CHAPTER V. FURNISHED APARTMENTS

What fell power decreed that certain streets in London should be devoted to the purpose of providing "furnished apartments" for the submerged I do not know. But I do know that some streets are entirely devoted to this purpose, and that a considerable amount of money is made out of such houses.

I ask my readers to accompany me for a visit to one of these streets, and make some acquaintance with the houses, the furniture and the inhabitants.

The particular streets we select run at a right-angle from a main thoroughfare, a railway divides them from a beautiful park, and on this railway City merchants pass daily to and from their suburban homes.

I question whether in the whole of London more misery, vice and poverty can be found located in one limited area than in the streets we are about to visit. I know them, and I have every reason for knowing them. We make our visit in summer time, when poverty is supposed to be less acute. As we enter the street we notice at once that a commodious public-house stands and thrives at the entrance. We also notice that there are in the street several "general" shops, where tea and margarine, firewood, pickles, paraffin oil and cheese, boiled ham and vinegar, corned beef and Spanish onions, bread and matches are to be obtained.

We stand in the middle of the roadway, in the midst of dirt and refuse, and look up and down the street. Innumerable children are playing in the gutter or on the pavements, and the whole place teems with life. We observe that the houses are all alike, the shops excepted. They stand three-storey high; there are nine rooms in each house. We look in vain for bright windows and for clean and decent curtains.
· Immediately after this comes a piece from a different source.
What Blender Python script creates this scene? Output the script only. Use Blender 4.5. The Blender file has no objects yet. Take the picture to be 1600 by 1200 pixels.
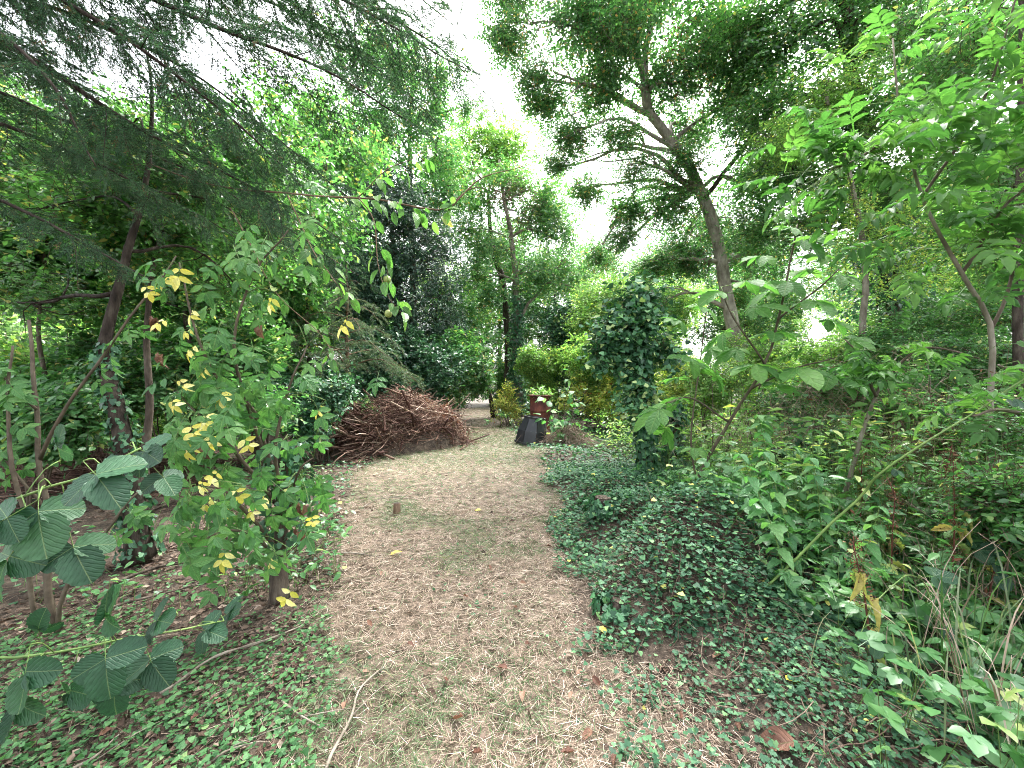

Every room seems occupied, for there is no card in any window announcing "furnished apartments." The street is too well known to require advertisement, consequently the "furnished apartments" are seldom without tenants.

The street is a cave of Adullam to which submerged married couples resort when their own homes, happy or otherwise, are broken up.

We notice that it is many days since the doors and window-frames of the different houses made acquaintance with the painter. We notice that all doors stand open, for it is nobody's business to answer a knock, friendly or otherwise. We look in the various doorways and see in each case the same sort of staircase and the same unclean desolation.

Who would believe that Adullam Street is a veritable Tom Tiddler's Ground? Would any one believe that a colony of the submerged could prove a source of wealth?